ICYMI…and you probably didn’t…Elon Musk provided a public update on Starship. Since Starship is poised to become the largest, most powerful rocket ever, it’s safe to say we were watching with notepads in hand.
Musk gave the presentation in front of Starship and Super Heavy fully stacked, which is a tough backdrop to beat. No virtual Zoom backgrounds are going to top that.
- Side note: The orbital launch tower, dubbed Mechazilla, has “chopstick” robotic arms to lift and catch Starship. The chopsticks are operational, as they were used to stack Starship on Super Heavy.
The presentation was light on substantive updates, but Musk laid out a grand future in which Starship was being launched at scale. Some data, to that effect:
- Collectively, the world has launched 15,517 tons to orbit to date.
- SpaceX projection: After one year, Starship will have launched 15,500 tons to orbit (at a cadence of three launches a week).
- SpaceX projection: After one year—with three launches a day—Starship will have launched 109,500 tons to orbit.
- See above, but with 10 Starships: ~1.1M tons to orbit.
- Within a few years, Starship will cost <$10M to launch, Musk said.
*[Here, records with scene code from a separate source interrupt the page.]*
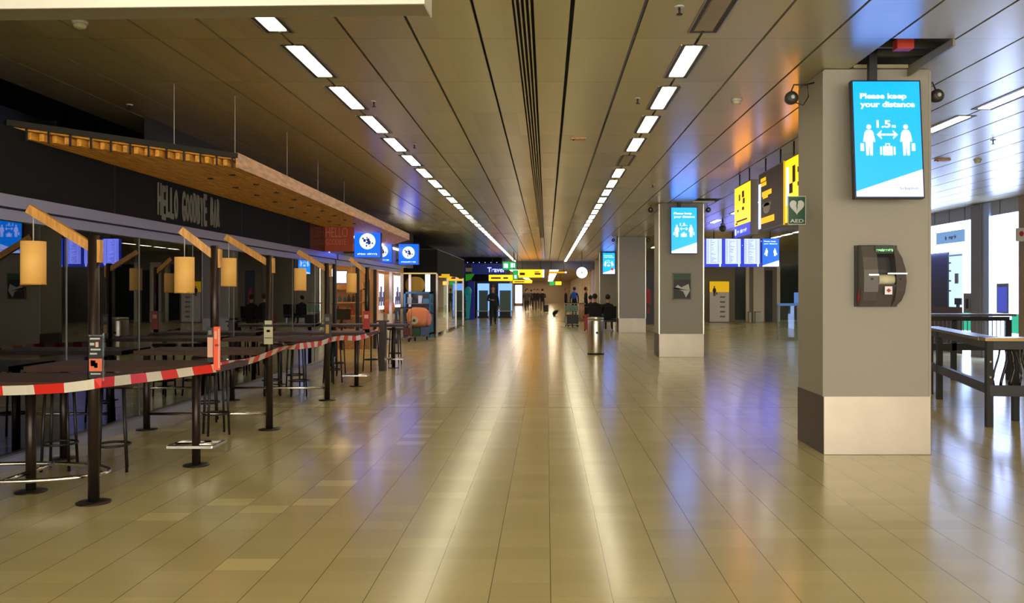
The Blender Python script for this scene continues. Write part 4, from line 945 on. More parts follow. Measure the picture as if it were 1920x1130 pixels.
# teal/blue banner column and booths, navy fascia
Yb = 50.0
t = thing('banner_column', 'blue column with green top and teal figure at the end of the shops', 'banner', (px(881, Yb-3), Yb-3, 0)); yy = Yb-3
obj('body', bx(px(877, yy), px(889, yy), yy, yy+.3, 0, 2.1), mat('deep_blue', (8, 24, 130), .4, emit=.2, ecol=(8, 24, 130)), t)
obj('green_top', prism(nb(), [(px(873, yy), pz(527, yy)), (px(883, yy), pz(524, yy)), (px(890, yy), pz(513, yy)), (px(873, yy), pz(514, yy))], yy-.05, yy), GREENP, t)
obj('teal_figure', merge(sphere(nb(), px(878, yy), yy-.08, pz(546, yy), .2, (1, .4, 1.3)), prism(nb(), [(px(874, yy), 0.05), (px(880, yy), 0.05), (px(884, yy), 1.5), (px(873, yy), 1.5)], yy-.12, yy-.02)), TEALC, t)
obj('white_label', bx(px(873, yy), px(885, yy), yy-.02, yy, pz(509, yy), pz(502, yy)), GREYH, t); obj('upper_post', bx(px(874, yy), px(884, yy), yy, yy+.1, 2.1, 3.0), DARK, t)
t = thing('navy_fascia', 'navy shop fascia with pale lettering left of the green exit sign', 'fascia', (-3.6, Yb, 2.5))
obj('panel', bx(px(826, Yb), px(948, Yb), Yb, Yb+.2, pz(514, Yb), pz(494, Yb)), NAVY, t); obj('top_band', bx(px(826, Yb), px(941, Yb), Yb+.01, Yb+.2, pz(494, Yb), ZC-.02), BLACKF, t)
obj('lower_band', bx(px(826, Yb), px(917, Yb), Yb+.01, Yb+.2, pz(527, Yb), pz(514, Yb)), BLACKF, t)
obj('lettering', place(text('Travel', .95, .28, .004, .02), Matrix.Translation((px(914, Yb), Yb-.005, pz(510, Yb)))), SLAV, t)
db = nb()
for k in range(10): box(db, px(832+k*11, Yb), px(832+k*11, Yb)+.04, Yb-.004, Yb, pz(492.5, Yb), pz(492.5, Yb)+.04)
obj('spot_row', db, SLAV, t)
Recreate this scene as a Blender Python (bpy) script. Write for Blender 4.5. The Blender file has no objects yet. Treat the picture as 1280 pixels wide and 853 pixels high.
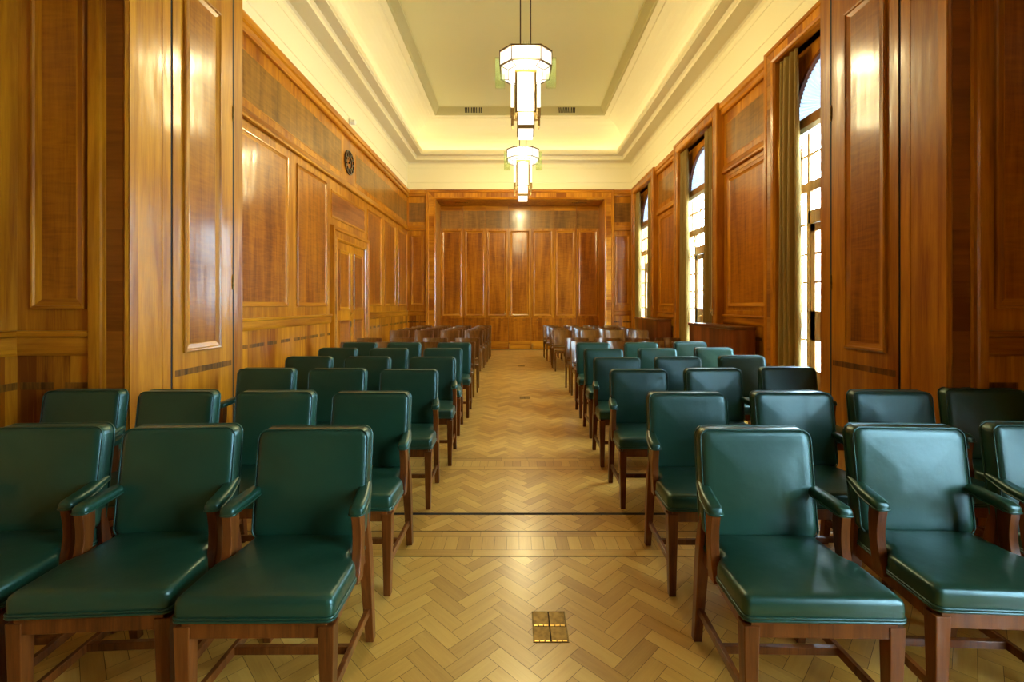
import bpy, bmesh, math, random
from math import pi, sin, cos, sqrt
from mathutils import Vector, Matrix
random.seed(7)
C = bpy.context.scene.collection
# ------------------------------------------------------------------ measures
F, VX, HY, H = 570.0, 644.5, 381.5, 1.40        # focal length in px, vanishing point, eye height
XL, XR = -3.21, 3.52                            # panelled side walls of the long room
XP = 3.44                                       # plaster face above the window wall
P1, P2 = 2.80, 3.95                             # dividing wall: near and far faces
JL, JR = -2.365, 2.64                           # jambs of both wide openings
YB, YD = 13.5, 14.33                            # end wall, folding doors
ZW = 4.80                                       # top of the panelling
WIN = [5.18, 8.75, 12.31]                       # window centres in the long room

# ------------------------------------------------------------------ materials
def new_mat(name):
    m = bpy.data.materials.new(name); m.use_nodes = True
    nt = m.node_tree; nt.nodes.clear()
    out = nt.nodes.new('ShaderNodeOutputMaterial')
    return m, nt, out

def N(nt, kind, **kw):
    n = nt.nodes.new(kind)
    for k, v in kw.items():
        if k.startswith('i_'):
            key = k[2:].replace('_', ' ')
            n.inputs[key].default_value = v
        else:
            setattr(n, k, v)
    return n

def ramp(nt, fac, stops):
    r = nt.nodes.new('ShaderNodeValToRGB')
    el = r.color_ramp.elements
    el[0].position, el[0].color = stops[0][0], (*stops[0][1], 1)
    el[1].position, el[1].color = stops[-1][0], (*stops[-1][1], 1)
    for p, c in stops[1:-1]:
        e = el.new(p); e.color = (*c, 1)
    nt.links.new(fac, r.inputs[0])
    return r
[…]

Engines: Super Heavy, the first-stage booster, will use 33 Raptor engines (the prior number was 29). SpaceX is making one Raptor a day, according to Musk. He also said that the second-gen Raptor is cheaper, easier to build, tougher, and more powerful. Raptor V2 will generate 230 tons of thrust, a sizable improvement over Raptor V1’s 185 tons.
FAA review: The agency expects to conclude its environmental assessment of SpaceX’s Boca Chica launch site Feb. 28, but that deadline will reportedly be delayed. Musk said he was optimistic that SpaceX will get FAA approval, without requiring further reviews. If not, the contingency plan is to launch from Florida. By the sound of it, that may become the main plan.
In sum: “I feel at this point highly confident that we’ll get to orbit this year,” Musk said.